Notre après-midi est consacrée à une expédition à Ji-Parana (40 km d'Ouro Preto). Nous sommes mandés par Fernando qui nous a fortement suggéré de rencontrer le responsable local de l'INCRA, appelons-le Carlos. J'ai beaucoup de préventions à l'égard de l'INCRA, aussi ne suis-je pas ravi de découvrir un bureau imposant, de multiples fonctionnaires, et des 4x4 barrés INCRA dans la cour. Philippe et Guillaume cherchent des cartes de la région, et Carlos nous en fournit quelques unes. Je baguenaude de bureau en bureau, je n'arrive pas à m'intéresser à la conversation, comme cela m'arrive parfois. Il faut dire que j'ai dans la poche une clé USB qui contient toutes les réponses. Les murs sont recouverts de photos satellites montrant la dévastation à l'échelle de l'Etat - selon la terminologie de l'INCRA: l'implantation, le développement, le progrès.
A mesure que la conversation progresse, toutefois, je vois Carlos se détendre, de tout crispé qu'il était, le voilà à présent qui se démène pour localiser Lindomar, à nos yeux un quasi-fugitif. D'ailleurs, il se trouve actuellement dans les locaux du procureur - mais il n'est pas en prison : il fait un stage. Carlos obtient un rendez-vous, nous nous précipitons.

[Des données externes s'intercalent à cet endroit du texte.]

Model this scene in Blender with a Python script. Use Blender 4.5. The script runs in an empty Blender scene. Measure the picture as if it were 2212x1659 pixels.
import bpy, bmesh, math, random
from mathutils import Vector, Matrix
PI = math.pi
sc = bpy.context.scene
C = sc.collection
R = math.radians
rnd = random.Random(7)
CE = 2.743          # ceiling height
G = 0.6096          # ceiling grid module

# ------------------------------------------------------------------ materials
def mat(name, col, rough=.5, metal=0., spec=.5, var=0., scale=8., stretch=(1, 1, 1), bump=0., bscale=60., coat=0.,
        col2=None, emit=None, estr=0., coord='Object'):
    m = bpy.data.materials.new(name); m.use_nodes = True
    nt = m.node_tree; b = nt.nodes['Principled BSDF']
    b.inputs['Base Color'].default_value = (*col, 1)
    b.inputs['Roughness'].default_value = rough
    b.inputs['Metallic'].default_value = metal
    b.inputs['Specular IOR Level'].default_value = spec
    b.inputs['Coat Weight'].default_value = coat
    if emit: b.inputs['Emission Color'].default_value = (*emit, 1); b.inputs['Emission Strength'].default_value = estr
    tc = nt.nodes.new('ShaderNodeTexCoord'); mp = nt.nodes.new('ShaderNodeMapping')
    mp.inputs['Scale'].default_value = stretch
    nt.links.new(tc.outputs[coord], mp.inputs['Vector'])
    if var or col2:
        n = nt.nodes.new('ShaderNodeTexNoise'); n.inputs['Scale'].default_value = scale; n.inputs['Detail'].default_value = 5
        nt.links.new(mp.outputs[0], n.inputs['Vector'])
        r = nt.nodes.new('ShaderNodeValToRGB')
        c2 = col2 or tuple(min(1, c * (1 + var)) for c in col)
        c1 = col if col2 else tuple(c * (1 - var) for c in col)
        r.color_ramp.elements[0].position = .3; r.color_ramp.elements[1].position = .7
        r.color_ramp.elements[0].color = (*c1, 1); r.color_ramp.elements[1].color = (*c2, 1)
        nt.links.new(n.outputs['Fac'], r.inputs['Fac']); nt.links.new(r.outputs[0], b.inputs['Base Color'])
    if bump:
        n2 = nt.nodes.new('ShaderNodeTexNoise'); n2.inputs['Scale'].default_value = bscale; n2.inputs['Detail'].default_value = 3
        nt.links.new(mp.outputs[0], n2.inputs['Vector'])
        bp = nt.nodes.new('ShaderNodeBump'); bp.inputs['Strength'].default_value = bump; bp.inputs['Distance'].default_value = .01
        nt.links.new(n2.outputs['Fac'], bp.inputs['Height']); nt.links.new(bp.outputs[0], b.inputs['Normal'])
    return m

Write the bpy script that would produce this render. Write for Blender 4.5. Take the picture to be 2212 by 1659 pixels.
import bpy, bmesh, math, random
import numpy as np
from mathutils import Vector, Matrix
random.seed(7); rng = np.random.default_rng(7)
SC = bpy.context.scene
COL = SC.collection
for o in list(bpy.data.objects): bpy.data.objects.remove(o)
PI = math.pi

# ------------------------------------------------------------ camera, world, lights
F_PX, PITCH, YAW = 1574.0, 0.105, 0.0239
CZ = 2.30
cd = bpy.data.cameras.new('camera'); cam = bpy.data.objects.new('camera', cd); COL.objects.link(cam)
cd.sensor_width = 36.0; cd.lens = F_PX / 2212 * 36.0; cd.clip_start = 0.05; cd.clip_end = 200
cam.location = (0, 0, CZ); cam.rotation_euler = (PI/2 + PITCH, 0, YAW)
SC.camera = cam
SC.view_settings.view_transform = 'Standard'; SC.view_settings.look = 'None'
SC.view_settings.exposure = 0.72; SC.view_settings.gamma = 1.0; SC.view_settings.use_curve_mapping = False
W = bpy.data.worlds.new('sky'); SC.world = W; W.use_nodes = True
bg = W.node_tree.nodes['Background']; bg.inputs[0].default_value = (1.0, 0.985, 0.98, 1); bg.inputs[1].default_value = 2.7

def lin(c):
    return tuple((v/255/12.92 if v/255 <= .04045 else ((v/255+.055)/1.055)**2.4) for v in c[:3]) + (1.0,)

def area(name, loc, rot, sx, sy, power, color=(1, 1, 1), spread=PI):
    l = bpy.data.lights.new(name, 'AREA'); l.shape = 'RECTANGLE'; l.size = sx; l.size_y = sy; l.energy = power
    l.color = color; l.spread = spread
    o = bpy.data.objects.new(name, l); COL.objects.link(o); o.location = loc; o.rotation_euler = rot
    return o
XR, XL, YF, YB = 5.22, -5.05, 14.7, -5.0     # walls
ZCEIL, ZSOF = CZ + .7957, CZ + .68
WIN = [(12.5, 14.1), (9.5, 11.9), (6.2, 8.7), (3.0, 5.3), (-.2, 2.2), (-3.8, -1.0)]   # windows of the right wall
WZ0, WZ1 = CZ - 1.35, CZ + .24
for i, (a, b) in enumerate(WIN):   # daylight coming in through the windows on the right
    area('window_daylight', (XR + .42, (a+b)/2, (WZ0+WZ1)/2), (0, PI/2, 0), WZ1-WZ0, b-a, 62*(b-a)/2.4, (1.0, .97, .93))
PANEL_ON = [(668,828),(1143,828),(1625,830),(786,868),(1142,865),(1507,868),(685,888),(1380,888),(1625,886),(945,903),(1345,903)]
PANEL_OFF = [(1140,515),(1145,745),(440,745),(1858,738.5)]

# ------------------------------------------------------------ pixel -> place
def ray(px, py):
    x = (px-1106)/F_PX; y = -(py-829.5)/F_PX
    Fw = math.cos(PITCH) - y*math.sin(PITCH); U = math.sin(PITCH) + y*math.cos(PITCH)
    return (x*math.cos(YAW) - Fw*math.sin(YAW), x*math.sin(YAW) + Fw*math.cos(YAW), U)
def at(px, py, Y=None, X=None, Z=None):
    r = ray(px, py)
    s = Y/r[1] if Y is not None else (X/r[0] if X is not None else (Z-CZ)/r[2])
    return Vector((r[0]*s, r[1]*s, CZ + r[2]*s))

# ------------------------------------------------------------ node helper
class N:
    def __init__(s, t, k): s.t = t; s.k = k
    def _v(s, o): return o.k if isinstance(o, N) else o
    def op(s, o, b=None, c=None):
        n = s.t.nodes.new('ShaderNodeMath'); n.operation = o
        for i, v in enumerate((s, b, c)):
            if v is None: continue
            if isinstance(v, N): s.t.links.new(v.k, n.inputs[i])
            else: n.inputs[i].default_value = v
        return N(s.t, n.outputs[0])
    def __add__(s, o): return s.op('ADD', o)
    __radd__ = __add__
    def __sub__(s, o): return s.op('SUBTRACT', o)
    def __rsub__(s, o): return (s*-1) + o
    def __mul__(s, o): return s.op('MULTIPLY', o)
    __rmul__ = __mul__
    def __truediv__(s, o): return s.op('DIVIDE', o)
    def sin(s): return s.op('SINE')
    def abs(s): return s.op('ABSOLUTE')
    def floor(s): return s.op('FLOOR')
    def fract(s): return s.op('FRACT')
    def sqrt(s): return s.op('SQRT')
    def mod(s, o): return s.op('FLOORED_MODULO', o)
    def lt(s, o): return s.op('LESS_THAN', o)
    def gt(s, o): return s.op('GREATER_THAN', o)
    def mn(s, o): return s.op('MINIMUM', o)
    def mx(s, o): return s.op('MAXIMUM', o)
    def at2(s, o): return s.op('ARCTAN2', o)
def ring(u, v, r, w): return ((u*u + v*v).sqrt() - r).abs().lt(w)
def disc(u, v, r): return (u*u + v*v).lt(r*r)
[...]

Liz avoue que quitte à prendre mari elle choisirait Carlos. Je fais valoir que ça doit être plus agréable et plus intéressant de vivre avec un entomologiste comme Olzeno. Comme je n'aime pas imposer mes options je n'insiste pas davantage bien que j'aime les insectes.
La rencontre avec Lindomar, elle, fait penser au Grand Sommeil ou au Troisième Homme ; au soir tombant, à l'angle d'une église, le mystérieux administrateur de l'APA fait son apparition. Déception: c'est un blondinet à l'air aimable, qui parle doucement et s'efforce de nous éclairer. Selon lui, il y a eu malentendu entre la direction de l'APA et les associés, ceux-ci ne parvenant pas à comprendre que les projets gérés par l'APA, comme le Pro-Ambiente, étaient limités dans le temps et que leur renouvellement ne se faisait pas dans la continuité. Il fallait donc parfois dissoudre les équipes, suspendre les projets, ce que les membres se refusaient à croire. Difficulté également du côté de la production : peu de répondant, beaucoup de plants de pupunha perdus ou non plantés, obligeant la direction à des acrobaties pour honorer les commandes. A l'heure de l'expédition, nouvelles déconvenues : la première cargaison fut saisie par l'IBAMA, et donc perdue, faute de documentation. La deuxième transita par Manaus, et resta près de trois semaines à quai - sachant que le coeur de palmier court le risque de s'acidifier durant le transport et qu'il faut donc le contrôler régulièrement. En fin de compte, les commandes furent expédiées vers le sud, un port de Santa Catarina où les délais d'embarquement étaient plus brefs. Mais déjà la chaîne de production commençait à être grippée.
Nous nous interrogeons sur l'impact qu'a eu l'échec de l'APA sur d'autres initiatives. Selon Lindomar, l'APA a créé des vocations, j'en doute un peu. Je remarque en tous cas qu'il s'efforce de nuancer sa pensée et de la verbaliser du mieux possible, ce qui aboutit à une réflexion complexe qui montre que la question l'a beaucoup travaillé. Nous ne voulons pas prolonger son supplice.
Le soir, légère inquiétude : Ivone n’apparaît pas. Tout le monde a faim, sauf moi. Enfin, la voilà, dans une vieille Volkswagen, je monte d’office avec elle et nous testons plusieurs coins. Les refus successifs m’enchantent car seuls dans sa voiture la conversation va bon train. Elle s’exprime toujours avec une sincérité désarmante, parfois elle semble au bord des larmes. Nous décidons de dîner à notre QG, le Bakana’s, ex-Galeto’s. Ivone ne mange rien, elle nous raconte le procès qu’elle a intenté à l’APA (un an de salaires en retard), alors qu’elle y travaillait avec passion. Elle était chargée de démarcher les producteurs et de mettre en place l’organisation du travail des femmes. Elle me raconte la crise conjugale qu’a entraîné la faillite de l’APA. Puis nous mangeons une glace, elle grelotte. Enfin elle me demande si je veux qu’elle me raccompagne – bien sûr lui dis-je, et je laisse les autres aller en avant. Parvenus à l’hôtel, elle fait ses adieux. Etrange comme cette femme a ému notre petit groupe, nous l’embrassons comme une vieille connaissance.